偽物コインに不安を感じている人は、専用の保険が付帯される業者など安心できる販売元を探しましょう。
情報収集や分析が難しい
アンティークコインは取り扱っている店舗やサービスが少ない影響で、情報収集や分析が難しい傾向にあります。
例えば、株式や投資信託に関する情報は、ネット証券やニュースを通して収集できます。分析ツールも充実しているため、上級者のようなトレード環境を整えることも難しくありません。
一方で、アンティークコインの情報は外国語で記載されているケースがあるので、銘柄によっては英語などの語学力も必要です。
アンティークコイン投資の始め方
アンティークコイン投資を始めるには、ネットオークションやネットショップ、個人のコイン商を利用するなど、さまざまな方法があります。しかし、これらの方法では偽物を見極める知識が必要になるので、初心者には安心できるコイン業者から購入する方法がおすすめです。
コイン業者は保証が充実しており、購入したコインが万が一偽物であれば同じ価格で引き取ってもらえます。そのほか、価格の基準が明確であったり、売却まで対応してもらえたりする点もコイン業者を利用するメリットになるでしょう。
ただし、業者によって取扱銘柄や保証内容が異なるので、利用前にサービスの詳細を確認することが大切です。
アンティークコイン投資でコインの銘柄を選ぶポイント
アンティークコイン投資を成功させるには、価値が上がりやすいコインを狙って購入する必要があります。ここからは銘柄選びのポイントをまとめたので、これから始める方はぜひ参考にしてください。
投資予算をあらかじめ決めておく
アンティークコインは必ず価値が上がるものではなく、銘柄によっては損をするリスクがあります。ほかの金融商品も同じですが、多額の借金をしてまで投資すべきではありません。

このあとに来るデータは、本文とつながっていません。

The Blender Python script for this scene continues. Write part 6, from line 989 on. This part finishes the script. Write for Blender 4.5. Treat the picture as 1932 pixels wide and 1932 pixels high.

そのため、まずは明確な投資予算を決めることから始めましょう。「30万円未満」「30~50万円」といったように事前に予算を決めておけば、投資対象を分かりやすく絞ることにつながります。
希少性やグレード、需要を分析する
一般的にアンティークコインの価値は、次の3つの要素によって決まります。
○アンティークコインの価値が決まる要素
希少性:枚数が少ないコインほどプレミアがつきやすい。
グレード:コインの状態のこと。専門の鑑定会社が評価をしている。
需要:見た目が美しい、歴史的な人物が描かれているコインなどは需要が高い。
「希少性」は、特に販売価格に大きく影響するポイントです。発行枚数から予測できますが、ほとんどが溶解されていたり紛失していたりするコインもプレミアが付きやすいので、「残存枚数」にも注目して分析しましょう。
悪徳業者との取引や詐欺を徹底的に避ける
アンティークコイン投資の中で最大のリスクが、悪徳業者や詐欺の存在です。いくら珍しいコインを見つけても、これらに遭遇すると利益を出せません。
そのため、偽物や詐欺を見分けるための知識を習得したり情報を収集したりして、悪徳業者との取引や詐欺を徹底的に避ける必要があります。余裕がある方は、詐欺でよくある手口についても事前に確認しておきましょう。
高騰事例が増える可能性も! アンティークコインで資産運用しよう
アンティークコインは市場規模やサービスが拡大している背景を踏まえると、さらに魅力的な投資対象になる可能性があります。世界的に注目度が高まれば、コレクターの増加によってさらに高騰事例が増えるかもしれません。
すでに国内にもアンティーク投資の専門サービスが登場しているので、資産運用に興味がある人はこれを機に検討してみましょう。